The following nine chapters are concerned with how cultural differences affect different areas of management activity:

  1. communication;

  2. negotiation, conflict management and decision-making;

  3. work motivation, job satisfaction and organisational commitment;

  4. work, organisational stress and coping;

  5. group processes and work teams;

  6. leadership;

  7. organisational design;

  8. technology transfer and knowledge management; and

  9. international human resource management.

These chapters generally begin with an overview of the relevant concepts, followed by an analysis of how members of different cultures view the concepts, along with a few practical pointers for managers. The book finishes with a discussion of emergent issues in managing the global organisation – changing employment relationships, demographic change, globalisation and local culture, and others.

The common theme running through the chapters is that of cultural sensitivity: managers need to be aware of cultural differences and recognise that people from other cultures have different ways of behaving and thinking. The aim of the manager should be to accept and understand these differences, and work through and around them to ensure that the objectives are met.

The target readers are students and practitioners and here we feel the authors have rather fallen between two stools. By and large, the coverage of theory in the chapters is good, being comprehensive and up-to-date. The various theories are clearly explained, but too often the authors do not analyse the theory – they merely reproduce it. So, for example, the frameworks for cultural analysis of the usual suspects (Trompenaars, Hofstede, Hall etc.) are present in Chapter 2, but there is very little criticism of them and hardly any suggestions about how and when to use them for analytical purposes. At the same time, the suggestions for practitioners are quite general. The authors mention what some companies have done in the past and are doing now to deal with the issues they have raised, but not at the level of detail that would enable managers to use the book as a resource for any practical steps that they could take when faced with the challenges of cross-cultural management. For instance, the chapter about work teams has few concrete measures that the leader of an international team could actually use. Furthermore, the “managers of the twenty-first century” (p. xv) for whom the authors wish to provide guidelines do not exist alone in a company – they manage staff who themselves have to work with individuals from other cultures and who are, therefore, also faced with cross-cultural challenges. No guidance is provided about how to deal with this very important and difficult area, where problems can arise on a daily basis and profoundly affect the outcome of a project: training is mentioned just once in the index.
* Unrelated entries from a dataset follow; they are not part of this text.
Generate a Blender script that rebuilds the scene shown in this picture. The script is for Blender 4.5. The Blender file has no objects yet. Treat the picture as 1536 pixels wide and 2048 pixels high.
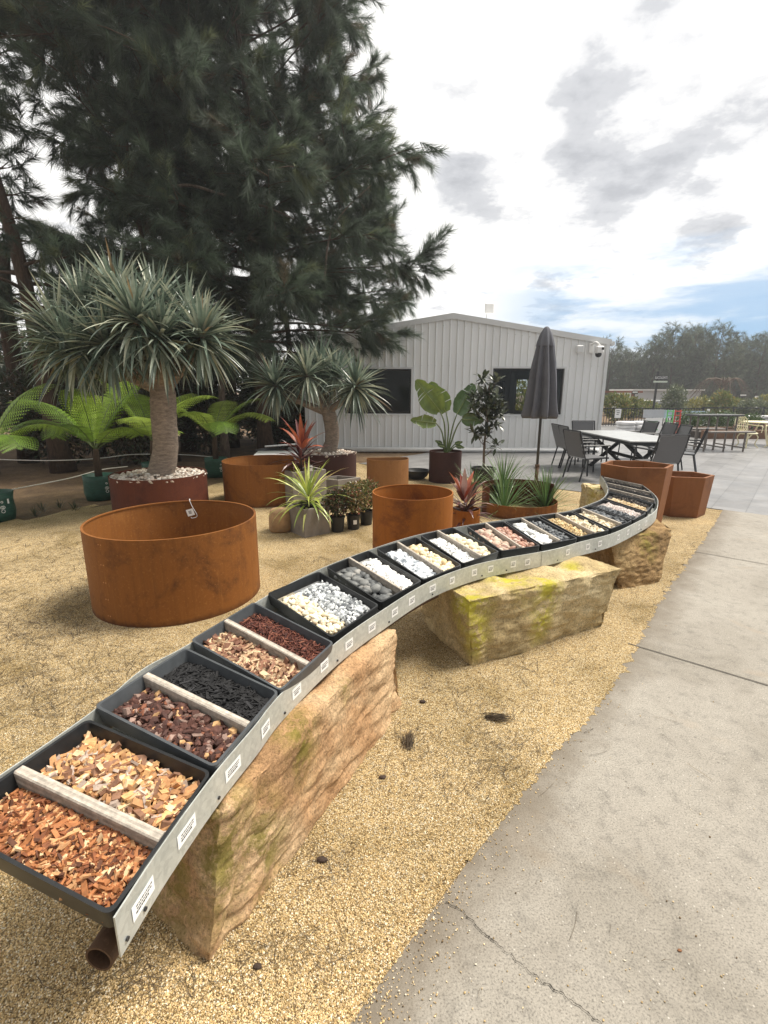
import bpy, math, random
import numpy as np
from mathutils import Vector, Matrix, noise

scene = bpy.context.scene
R = math.radians
random.seed(7)
rng = np.random.default_rng(7)

# ------------------------------------------------------------------ camera
CAM_H, PITCH, ROLL, FPX = 1.6, 0.2405, 0.003, 980.0
cam_d = bpy.data.cameras.new('camera')
cam = bpy.data.objects.new('camera', cam_d)
scene.collection.objects.link(cam)
cam_d.sensor_fit = 'VERTICAL'
cam_d.sensor_height = 36.0
cam_d.lens = FPX / 2048.0 * 36.0
cam_d.clip_start, cam_d.clip_end = 0.05, 3000
_f = Vector((0, math.cos(PITCH), -math.sin(PITCH)))
_u0 = Vector((0, math.sin(PITCH), math.cos(PITCH)))
_x0 = Vector((1, 0, 0))
_x = _x0 * math.cos(ROLL) + _u0 * math.sin(ROLL)
_u = -_x0 * math.sin(ROLL) + _u0 * math.cos(ROLL)
M = Matrix((_x, _u, -_f)).transposed().to_4x4()
M.translation = Vector((0, 0, CAM_H))
cam.matrix_world = M
scene.camera = cam

# ------------------------------------------------------------------ sky, sun, exposure
SUN_AZ, SUN_EL = 70.0, 60.0         # azimuth clockwise from the view direction
SUN_STRENGTH, SUN_ANGLE = 4.9, 22.0
LIGHT_GAIN_HIGH, LIGHT_GAIN_BACK = 1.05, 0.52
EXPOSURE = 0.28
w = bpy.data.worlds.new('World')
scene.world = w
w.use_nodes = True
nt = w.node_tree
nt.nodes.clear()
N = nt.nodes.new
L = nt.links.new
out = N('ShaderNodeOutputWorld')
sky = N('ShaderNodeTexSky')
sky.sky_type = 'NISHITA'
sky.sun_disc = False
sky.sun_elevation = R(SUN_EL)
sky.sun_rotation = R(SUN_AZ)
bg_sky = N('ShaderNodeBackground')
bg_sky.inputs['Strength'].default_value = 0.13
L(sky.outputs[0], bg_sky.inputs['Color'])
tc = N('ShaderNodeTexCoord')
sep = N('ShaderNodeSeparateXYZ')
L(tc.outputs['Generated'], sep.inputs[0])


def wmath(op, a, b=None, clamp=False):
    n = N('ShaderNodeMath')
    n.operation = op
    n.use_clamp = clamp
    for i, v in enumerate((a, b)):
        if v is None:
            continue
        if isinstance(v, (int, float)):
            n.inputs[i].default_value = v
        else:
            L(v, n.inputs[i])
    return n.outputs[0]


def wramp(src, stops):
    n = N('ShaderNodeValToRGB')
    el = n.color_ramp.elements
    while len(el) < len(stops):
        el.new(0.5)
    for e, (p, c) in zip(el, stops):
        e.position = p
        e.color = (c, c, c, 1) if isinstance(c, (int, float)) else (*c, 1)
    n.color_ramp.interpolation = 'EASE'
    L(src, n.inputs[0])
    return n.outputs['Color']


def wnoise(vec, scale, detail, rough, dist, off, stretch=(1, 1, 1)):
    m = N('ShaderNodeMapping')
    m.inputs['Scale'].default_value = stretch
    m.inputs['Location'].default_value = off
    L(vec, m.inputs[0])
    n = N('ShaderNodeTexNoise')
    n.inputs['Scale'].default_value = scale
    n.inputs['Detail'].default_value = detail
    n.inputs['Roughness'].default_value = rough
    n.inputs['Distortion'].default_value = dist
    L(m.outputs[0], n.inputs['Vector'])
    return n.outputs['Fac']


zz = wmath('ADD', wmath('MAXIMUM', sep.outputs['Z'], 0.0), 0.16)
comb = N('ShaderNodeCombineXYZ')
L(wmath('DIVIDE', sep.outputs['X'], zz), comb.inputs[0])
L(wmath('DIVIDE', sep.outputs['Y'], zz), comb.inputs[1])
n_big = wnoise(comb.outputs[0], 0.9, 5, 0.55, 0.3, (3.1, 1.7, 0))
n_patch = wnoise(comb.outputs[0], 3.8, 9, 0.60, 0.0, (0.35, 5.2, 0))
n_wisp = wnoise(tc.outputs['Generated'], 4.0, 6, 0.58, 0.0, (2.0, 0.4, 0), (1, 1, 5))


def sky_dir(px, py):
    d = _x * ((px - 768) / FPX) - _u * ((py - 1024) / FPX) + _f
    return d.normalized()


# grey cloud banks hang in these directions
banks = None
for (px, py, rad, amt) in [(1180, 325, 6, 1.1), (1330, 285, 6, 1.1), (1240, 375, 4.5, 1.1), (1170, 180, 5, .9), (935, 385, 5, 1.0), (1480, 285, 6, .9), (1410, 470, 4, .95), (1105, 605, 4, .7), (1010, 245, 12, .34), (1420, 80, 20, .36), (860, 60, 14, .36)]:
    vm = N('ShaderNodeVectorMath')
    vm.operation = 'DOT_PRODUCT'
    L(tc.outputs['Generated'], vm.inputs[0])
    vm.inputs[1].default_value = sky_dir(px, py)[:]
    m_ = N('ShaderNodeMapRange')
    m_.interpolation_type = 'SMOOTHSTEP'
    m_.inputs['From Min'].default_value = math.cos(R(rad))
    m_.inputs['From Max'].default_value = 1.0
    m_.inputs['To Max'].default_value = amt
    L(vm.outputs['Value'], m_.inputs['Value'])
    banks = m_.outputs[0] if banks is None else wmath('MAXIMUM', banks, m_.outputs[0])
dens = wmath('ADD', wmath('MULTIPLY', banks, 0.22), wmath('MULTIPLY', n_patch, 1.0))
patch = wramp(dens, [(0.60, 1.0), (0.66, 0.74), (0.74, 0.52), (0.90, 0.34)])
veil = wramp(n_big, [(0.35, 0.93), (0.60, 1.0)])
lum = wmath('ADD', wmath('MULTIPLY', wmath('MULTIPLY', patch, veil), 0.86), 0.19)
# unseen sky shaped for the light: raised overhead, dimmed behind the camera for contrast
over = wramp(sep.outputs['Z'], [(0.60, 0.0), (0.85, 1.0)])
behind = wramp(wmath('MULTIPLY', sep.outputs['Y'], -1.0), [(0.0, 0.0), (0.45, 1.0)])
gain = wmath('ADD', wmath('ADD', wmath('MULTIPLY', over, LIGHT_GAIN_HIGH - 1.0), wmath('MULTIPLY', behind, LIGHT_GAIN_BACK - 1.0)), 1.0)
lum = wmath('MULTIPLY', lum, gain)
cc = N('ShaderNodeMix')
cc.data_type = 'RGBA'
cc.inputs['A'].default_value = (0.83, 0.88, 1.0, 1)
cc.inputs['B'].default_value = (1.0, 0.985, 0.96, 1)
L(patch, cc.inputs['Factor'])
bg_cl = N('ShaderNodeBackground')
L(cc.outputs['Result'], bg_cl.inputs['Color'])
L(lum, bg_cl.inputs['Strength'])
# open blue band low in the sky, to the right of the view
band = wramp(wmath('ADD', sep.outputs['Z'], wmath('MULTIPLY', wmath('SUBTRACT', n_wisp, 0.5), 0.22)),
             [(0.0, 0.85), (0.07, 1.0), (0.15, 0.85), (0.235, 0.0)])
side = wramp(sep.outputs['X'], [(0.10, 0.0), (0.38, 1.0)])
wisp = wramp(n_wisp, [(0.44, 1.0), (0.66, 0.35)])
blue = wmath('MULTIPLY', wmath('MULTIPLY', band, side), wisp, True)
bg_bl = N('ShaderNodeBackground')
bg_bl.inputs['Color'].default_value = (0.27, 0.56, 0.92, 1)
bg_bl.inputs['Strength'].default_value = 0.72
addb = N('ShaderNodeMixShader')
addb.inputs[0].default_value = 0.82
L(bg_sky.outputs[0], addb.inputs[1])
L(bg_bl.outputs[0], addb.inputs[2])
mixw = N('ShaderNodeMixShader')
L(blue, mixw.inputs[0])
L(bg_cl.outputs[0], mixw.inputs[1])
L(addb.outputs[0], mixw.inputs[2])
L(mixw.outputs[0], out.inputs['Surface'])

sun_d = bpy.data.lights.new('sun', 'SUN')
sun_d.energy = SUN_STRENGTH
sun_d.angle = R(SUN_ANGLE)
sun_d.color = (1.0, 0.93, 0.82)
sun = bpy.data.objects.new('sun', sun_d)
scene.collection.objects.link(sun)
_sd = Vector((math.sin(R(SUN_AZ)) * math.cos(R(SUN_EL)), math.cos(R(SUN_AZ)) * math.cos(R(SUN_EL)), math.sin(R(SUN_EL))))
sun.rotation_euler = _sd.to_track_quat('Z', 'Y').to_euler()
sun.location = _sd * 60

vs = scene.view_settings
vs.view_transform = 'Standard'
vs.look = 'None'
vs.exposure = EXPOSURE
vs.gamma = 1.0
vs.use_curve_mapping = False
scene.cycles.max_bounces = 6
scene.cycles.transparent_max_bounces = 8


# ------------------------------------------------------------------ measuring helpers (photo pixel -> point in the world)
def ray(px, py):
    d = _x * ((px - 768) / FPX) - _u * ((py - 1024) / FPX) + _f
    return d


def at(px, py, z=0.0):
    d = ray(px, py)
    t = (z - CAM_H) / d.z
    return Vector((d.x * t, d.y * t, z))


def atY(px, py, Y):
    d = ray(px, py)
    t = Y / d.y
    return Vector((d.x * t, Y, CAM_H + d.z * t))


E1 = Vector((0.643, 0.766, 0))      # along the concrete path
E2 = Vector((0.766, -0.643, 0))     # across it, to the right


def uv(u, v, z=0.0):
    p = E1 * u + E2 * v
    return Vector((p.x, p.y, z))


# ------------------------------------------------------------------ materials
def _nodes(name):
    m = bpy.data.materials.new(name)
    m.use_nodes = True
    t = m.node_tree
    b = t.nodes['Principled BSDF']
    return m, t, b


def _mk(t, kind, **kw):
    n = t.nodes.new(kind)
    for k, v in kw.items():
        if k in n.inputs:
            n.inputs[k].default_value = v
        else:
            setattr(n, k, v)
    return n


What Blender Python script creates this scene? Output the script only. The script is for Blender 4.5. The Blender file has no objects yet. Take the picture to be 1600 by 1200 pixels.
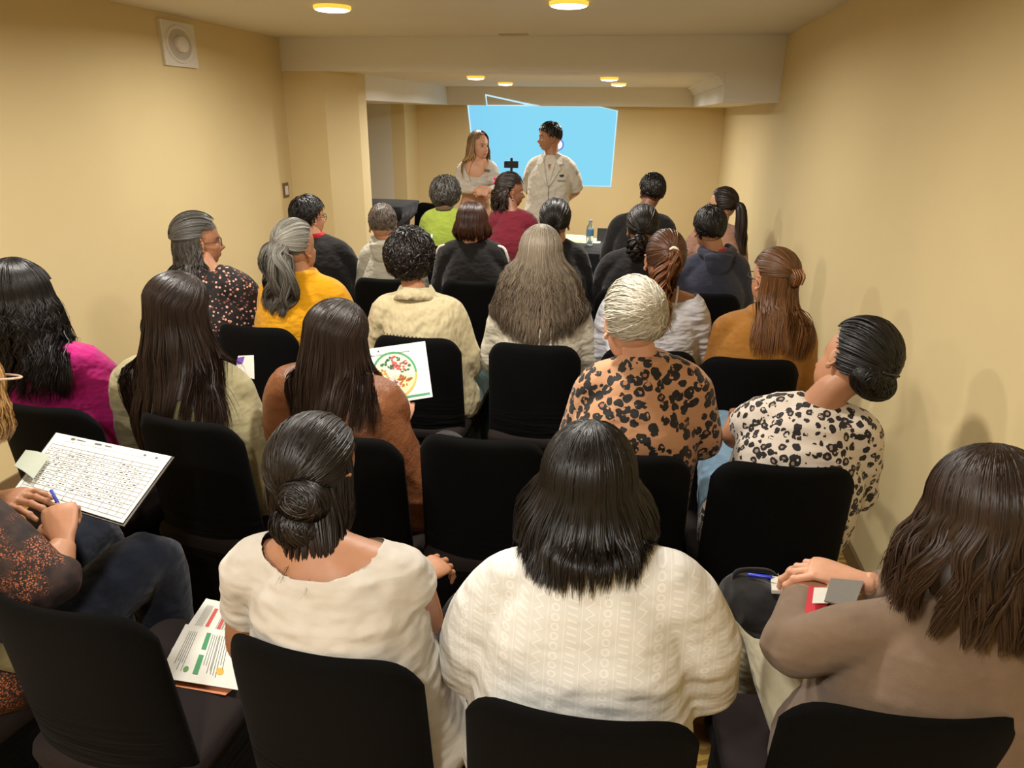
import bpy, bmesh, math, random
import numpy as np
from mathutils import Vector, Matrix
random.seed(7); RNG = np.random.default_rng(11)
SC = bpy.context.scene
COL = SC.collection
# ---------------------------------------------------------------- camera
F = 1109.0; H = 1.85
M = np.array([[0.98601153, -0.0694623, -0.1515132], [0.16630437, 0.34923917, 0.92215772], [0.01114086, 0.93445545, -0.35590574]])
CAM = np.array([0, 0, H])
cam = bpy.data.objects.new('camera', bpy.data.cameras.new('camera')); COL.objects.link(cam)
R3 = Matrix([[M[i][0], M[i][1], -M[i][2]] for i in range(3)])
cam.matrix_world = Matrix.Translation(Vector(CAM)) @ R3.to_4x4()
cam.data.sensor_width = 36; cam.data.lens = F/1600*36; cam.data.clip_start = .05
SC.camera = cam
SC.view_settings.view_transform = 'Standard'; SC.view_settings.look = 'None'
SC.view_settings.gamma = 1; SC.view_settings.use_curve_mapping = False
SC.view_settings.exposure = 0.0
W = bpy.data.worlds.new('world'); SC.world = W; W.use_nodes = True
W.node_tree.nodes['Background'].inputs[0].default_value = (1, .93, .82, 1)
W.node_tree.nodes['Background'].inputs[1].default_value = .12
LAMP_W_NEAR = 31; LAMP_W_BACK = 21; LAMP_COL = (1, .95, .87)
NEAR_LAMPS = [(-1.83, 4.45), (-.43, 4.4), (-1.83, 2.2), (-.43, 2.15), (-1.83, -.2), (-.43, -.2)]
BACK_LAMPS = [(-1.52, 6.98), (-1.49, 8.37), (-.30, 7.12), (-.25, 8.38)]
ZC, ZB = 2.43, 2.17

def pr(px, py, Y):                                   # point of the room on the plane y=Y seen at a pixel of the photograph
    r = M @ np.array([px-800, 600-py, F]); return CAM + r*(Y/r[1])
def pz(px, py, z):
    r = M @ np.array([px-800, 600-py, F]); return CAM + r*((z-H)/r[2])
def px_(px, py, x):
    r = M @ np.array([px-800, 600-py, F]); return CAM + r*(x/r[0])
def nrm(v):
    v = np.asarray(v, float); return v/(np.linalg.norm(v, axis=-1, keepdims=True)+1e-9)
def lerp(a, b, t): return np.asarray(a)*(1-t)+np.asarray(b)*t
def A(*v): return np.array(v, float)
# ---------------------------------------------------------------- materials
class NG:
    def __init__(s, name):
        s.m = bpy.data.materials.new(name); s.m.use_nodes = True; s.t = s.m.node_tree
        s.b = s.t.nodes['Principled BSDF']
    def n(s, typ, ins=None, **props):
        o = s.t.nodes.new(typ)
        for k, v in props.items(): setattr(o, k, v)
        for k, v in (ins or {}).items(): s.set(o.inputs[k], v)
        return o
    def set(s, sock, v):
        if isinstance(v, bpy.types.NodeSocket): s.t.links.new(v, sock)
        else:
            if hasattr(sock.default_value, '__len__') and not hasattr(v, '__len__'): v = [v]*len(sock.default_value)
            if hasattr(v, '__len__') and len(v) == 3 and len(sock.default_value) == 4: v = (*v, 1)
            sock.default_value = v
    def math(s, op, a, b=0.0, c=0.0):
        o = s.n('ShaderNodeMath', operation=op); s.set(o.inputs[0], a); s.set(o.inputs[1], b); s.set(o.inputs[2], c); return o.outputs[0]
    def mix(s, f, a, b):
        o = s.n('ShaderNodeMix', data_type='RGBA'); s.set(o.inputs[0], f); s.set(o.inputs[6], a); s.set(o.inputs[7], b); return o.outputs[2]
    def sstep(s, v, a, b):
        o = s.n('ShaderNodeMapRange', interpolation_type='SMOOTHSTEP'); s.set(o.inputs[0], v); o.inputs[1].default_value = a; o.inputs[2].default_value = b; return o.outputs[0]
    def co(s, scale=(1, 1, 1)):
        tc = s.n('ShaderNodeTexCoord'); mp = s.n('ShaderNodeMapping'); s.set(mp.inputs[0], tc.outputs['Object']); mp.inputs[3].default_value = scale; return mp.outputs[0]
    def noise(s, vec, scale, detail=3, rough=.5):
        o = s.n('ShaderNodeTexNoise'); s.set(o.inputs['Vector'], vec); o.inputs['Scale'].default_value = scale; o.inputs['Detail'].default_value = detail; o.inputs['Roughness'].default_value = rough; return o
    def vor(s, vec, scale, feature='F1', rnd=1):
        o = s.n('ShaderNodeTexVoronoi', feature=feature); s.set(o.inputs['Vector'], vec); o.inputs['Scale'].default_value = scale; o.inputs['Randomness'].default_value = rnd; return o
    def bump(s, h, strength=.3, dist=.01):
        o = s.n('ShaderNodeBump'); s.set(o.inputs['Height'], h); o.inputs['Strength'].default_value = strength; o.inputs['Distance'].default_value = dist
        s.t.links.new(o.outputs[0], s.b.inputs['Normal']); return o.outputs[0]
    def base(s, c): s.set(s.b.inputs['Base Color'], c)
    def p(s, **kw):
        for k, v in kw.items(): s.set(s.b.inputs[k.replace('_', ' ')], v)
def srgb(h):
    h = h.lstrip('#'); v = [int(h[i:i+2], 16)/255 for i in (0, 2, 4)]
    return tuple((x/12.92 if x <= .04045 else ((x+.055)/1.055)**2.4) for x in v)
def plain(name, c, rough=.5, metal=0, spec=.5, emit=None, es=0, alpha=1, trans=0):
    g = NG(name); c = srgb(c) if isinstance(c, str) else c
    nz = g.noise(g.co(), 60, 2).outputs[0]
    g.base(g.mix(nz, tuple(x*.94 for x in c), tuple(min(1, x*1.05) for x in c)))
    g.p(Roughness=rough, Metallic=metal); g.b.inputs['Specular IOR Level'].default_value = spec
    if emit: g.p(Emission_Color=emit); g.b.inputs['Emission Strength'].default_value = es
    if trans: g.b.inputs['Transmission Weight'].default_value = trans
    return g.m
def wallpaint(name, c):
    g = NG(name); c = srgb(c); co = g.co()
    n1 = g.noise(co, 1.2, 4, .6).outputs[0]; n2 = g.noise(co, 90, 3).outputs[0]
    g.base(g.mix(n1, tuple(x*.93 for x in c), tuple(min(1, x*1.04) for x in c)))
    g.p(Roughness=.7); g.b.inputs['Specular IOR Level'].default_value = .25; g.bump(g.math('ADD', g.math('MULTIPLY', n1, 2), g.math('MULTIPLY', n2, .25)), .12, .006); return g.m
def cloth(name, c, c2=None, rough=.9, weave=500, bs=.15, fold=.35, sheen=.15, fscale=(9, 9, 16), spec=.3, mot=1.5):
    g = NG(name); c = srgb(c) if isinstance(c, str) else c; c2 = (srgb(c2) if isinstance(c2, str) else c2) or tuple(x*.82 for x in c)
    co = g.co(); f1 = g.noise(g.co(fscale), 1, 2, .45).outputs[0]; f2 = g.noise(g.co(fscale), 2.3, 1).outputs[0]
    fin = g.noise(co, weave, 2).outputs[0]
    g.base(g.mix(g.noise(co, mot*20, 3).outputs[0], c2, c))
    g.p(Roughness=rough); g.b.inputs['Sheen Weight'].default_value = sheen; g.b.inputs['Specular IOR Level'].default_value = spec
    h = g.math('ADD', g.math('ADD', g.math('MULTIPLY', f1, fold), g.math('MULTIPLY', f2, fold*.4)), g.math('MULTIPLY', fin, bs*.12))
    g.bump(h, .6, .05); return g.m
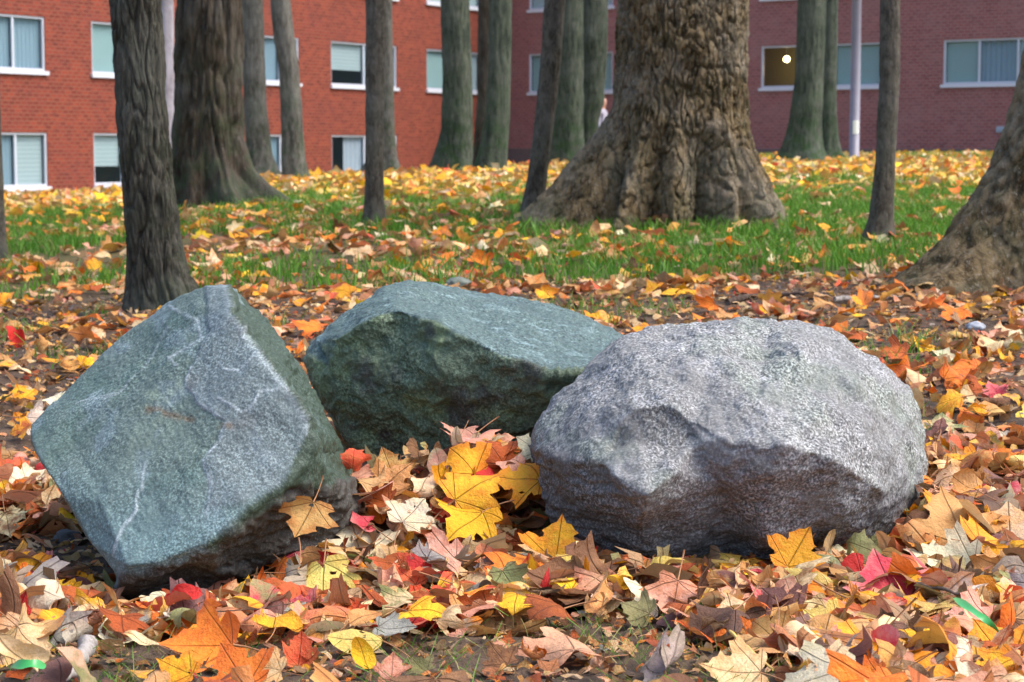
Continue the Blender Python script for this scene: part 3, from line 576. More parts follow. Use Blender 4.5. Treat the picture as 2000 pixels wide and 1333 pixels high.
# ------------------------------------------------------------------ brick building
M_BRICK = mat_brick(); M_BRICK2 = mat_brick('shade_haze_brick', (.31, .105, .095), (.23, .08, .075), (.30, .18, .17), (.33, .19, .18), (.13, .06, .06)); M_FRAME = mat_plain('window_frame', (.50, .53, .60), .4); M_SILL = mat_plain('stone_sill', (.60, .62, .68), .6, 0, 6, .2, (.4, .4, .42)); M_GLASS = mat_glass()  # second brick: right wing's bluish shade and haze put into its colour
M_BL = mat_blind('pale_blind', (.62, .68, .66)); M_BLG = mat_blind('green_blind', (.46, .60, .56), 14.0); M_CUR = mat_plain('curtain', (.36, .46, .52), .8); M_ROOM = mat_plain('dim_room', (.09, .10, .10), .9); M_WARM = mat_plain('warm_room', (.17, .14, .07), .8)
M_CONC = mat_plain('plinth', (.14, .10, .095), .9, 0, 3, .4, (.07, .06, .055))
corner = np.array(((985 - 1000) / F * 72, 72.0, 0)); Lp = np.array(((50 - 1000) / F * 50, 50.0, 0)); Rp = np.array(((1850 - 1000) / F * 61.7, 61.7, 0))
zgc = float(ground_z(corner[0], corner[1])[0])
bld = bpy.data.objects.new('apartment_building', None); COL.objects.link(bld); BB = (corner[0], corner[1], -1.2); bld.location = BB
tag(bld, 'red brick apartment building with rows of metal framed windows behind the trees', 'building')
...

The authors limit themselves unnecessarily. Western cultures are no longer monocultures, so companies that are not doing business abroad also face issues in dealing with their own increasingly multi-cultural staff. The managers in such firms face many of the same challenges as managers with supervisory positions in global organisations in terms of motivation, leadership styles and so on. Cross-cultural management is, then, an issue for managers of any company in the West, and not just of multi-national and global corporations. Yet in this book, as in many others, this theme does not receive the attention or emphasis it deserves.

The book could have benefited from more careful editing. There is an unnecessary degree of duplication in the book – Hofstede’s dimensions are discussed and summarised in several chapters. The reader finds assertions that are not supported by references, such as the claim that Africans are risk-averse today because Europeans severely punished those Africans who took risks at the time of the slave trade (p. 5). In addition, several copy-editing mistakes have slipped through, e.g. a description of organisational structures (p. 241) wrongly calls a German managing board the Vostrand, when it should be Vorstand.

Overall, the book will be useful for those looking to have an overview of the many ways in which culture affects the different activities of international companies. But just as theory is presented and not criticised, so too are more profound questions ignored. The implicit view of globalisation in the book is that it is a phenomenon that has (mostly) positive and (some) negative characteristics. It is not seen as something that could or should be challenged or opposed – this lack of reflexivity is apparent in all chapters. The book has an unquestioned Western-oriented, functionalist and managerialist point of view. There is no analysis, for example, of whose interests are being met through having motivated employees, or why is it important to motivate employees – it is simply taken as a given that they should be motivated. Like many books on intercultural management, the underlying question that is being asked is: what can Western managers do to get people from different cultures to do the things they want them to do? This book provides some of the answers.